Tuesday, September 27, 2011

(NEWZIMBABWE, REUTERS) Indigenisation: Stan chart plan rejected

Indigenisation: Stan chart plan rejected
26/09/2011 00:00:00
by Reuters

THE government has rejected Standard Chartered's ownership plan for its Zimbabwean unit because it falls below the required 51 percent local stake, state media reported on Monday. Under a controversial "indigenisation" law, foreign firms operating in Zimbabwe are required to sell a majority of their local business to black Zimbabweans.

Empowerment Minister Saviour Kasukuwere told the state-controlled Herald newspaper that Standard Chartered had offered an "unacceptable" 10 percent of its operation to locals.

Standard Chartered's executive for the Africa region, Diana Layfield, met Kasukuwere last week and told him the bank wanted to retain majority control of its Zimbabwe unit, the newspaper said.

Kasukuwere in August gave Standard Chartered, Barclays and other foreign-owned firms, a two-week ultimatum to submit new ownership plans or risk losing their operating licences, a move that was sharply criticised by Zimbabwe's central bank.

Finance Minister Tendai Biti subsequently announced that talks between government and the banks would continue and the deadline passed without incident.

A similar September 30 deadline set by Kasukuwere for mining companies is also set to expire this week.

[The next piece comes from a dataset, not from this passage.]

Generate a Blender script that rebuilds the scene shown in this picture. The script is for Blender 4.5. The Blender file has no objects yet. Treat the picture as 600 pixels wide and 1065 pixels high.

So far, the government has yet to follow through on its threats to seize assets of firms that don't comply with the law.

Kasukuwere has softened his tone on the ownership drive in recent weeks, and has said talks are progressing well with some mining firms.
Insurer Old Mutual said last week it had reached an agreement with Zimbabwe over local ownership of its Zimbabwean unit.

Some analysts see the drive for local ownership as designed mainly to drum up votes ahead of elections next year that President Robert Mugabe's ZANU-PF party is desperate to win.

Zimbabwe's coalition government, set up two years ago by Mugabe and his rival Prime Minister Morgan Tsvangirai, is divided over the empowerment plans being driven by the president's party.

Tsvangirai has said the plan is undermining Zimbabwe's economy, which is recovering after a decade of recession in which it shrank by as much as 5o percent, according to official statistics.